Вот мы подходим к микрофону – хоть зал мал, но голос тих, вынимаем из портфеля листки и читаем. А начинаем с посвященного тебе стиха – что ждем звонка из Сан-Микеле, Венеции. В любую минуту.
От брата. И кладем мобильник на стол: чтобы не пропустить. Сколько осталось ждать: звонка, премии, признания, вопросов, которых, может, и не будет и всё пройдет без сучка и задоринки. Они заплатили за входной билет свои восемь долларов не для того, чтобы портить себе и нам настроение. Ты – это ты, мы – это мы. В нашем голосе слезы жалости и умиления. К тебе, к нам, к вам – все равно к кому.
Классный стих.
Аплодисменты.
Елена Клепикова. Возвращение к Бродскому
Штрихи к портрету
Гамбургский счет
Нынче до Бродского не дотянуться, не протолкаться, не докопаться – именно! Нужен уже не острый критик, нужен археолог, чтобы добраться – сквозь мемориальные мусорные пласты – до «культурного слоя», где жил и писал стишки еще не осиянный, не раскумиренный в хвост и в гриву, а просто замечательный поэт Иосиф Бродский. Животрепещущий! Не озабоченный ни славой, ни даже – судьбой своих стихов, озабоченный прежде всего активным стихописательством.
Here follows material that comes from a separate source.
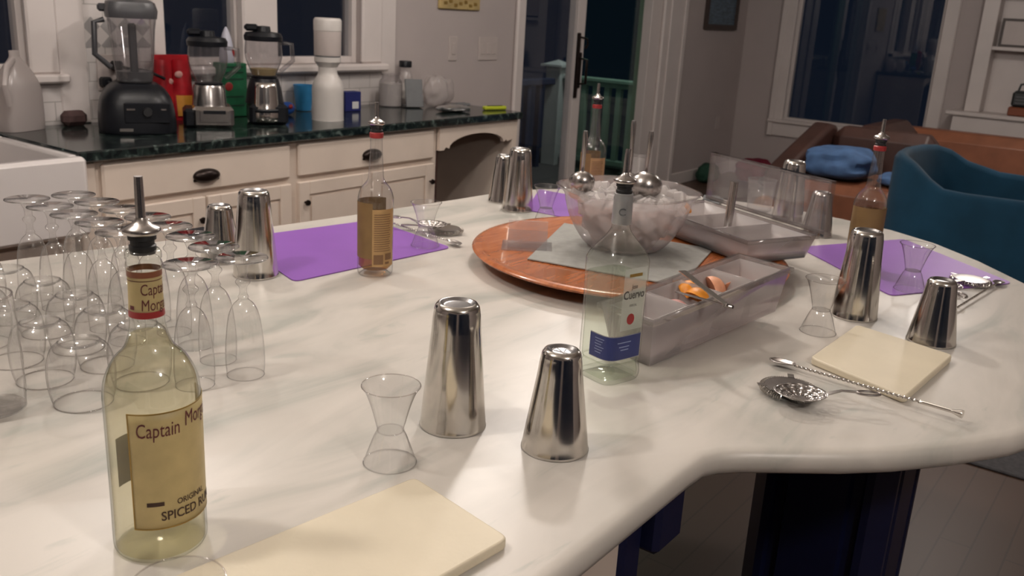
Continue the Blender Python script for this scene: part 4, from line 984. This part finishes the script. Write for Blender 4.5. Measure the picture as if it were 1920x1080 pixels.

Только сейчас, думая о Бродском, я впервые уяснила провидческую заповедь Пастернака, которую считала простоватой, едва не примитивной, – что поэт «…должен ни единой долькой не отступаться от лица, но быть живым, живым и только, живым и только до конца». Задолго до конца Бродский, сознательно и целеустремленно отступившись «от лица», эту свою гениально животворную силу частично, а то и напрочь утратил. Трудоемко домогался мировой славы, творил свой миф, канонизировался в классики, представительствовал – по собственному почину – за всю мировую поэзию. Все это немного мертвовато, а то и немало официозно – что ленинградский Бродский на дух не переносил! И как-то жутко – могилой веет, какая там пастернаковская яркая живизна – от личных признаний Иосифа, что ощутимо «бронзовеет», чувствует мрамор в жилах, «утрачивает масштаб человека» – до сверхчеловека? поэзосупермена? небожителя? Если честно, то это все какоето высокопарное фуфло – никто из современных, по крайней мере, «великих» при жизни, в житейском обыденном ощущении, за человеческие пределы не заходил.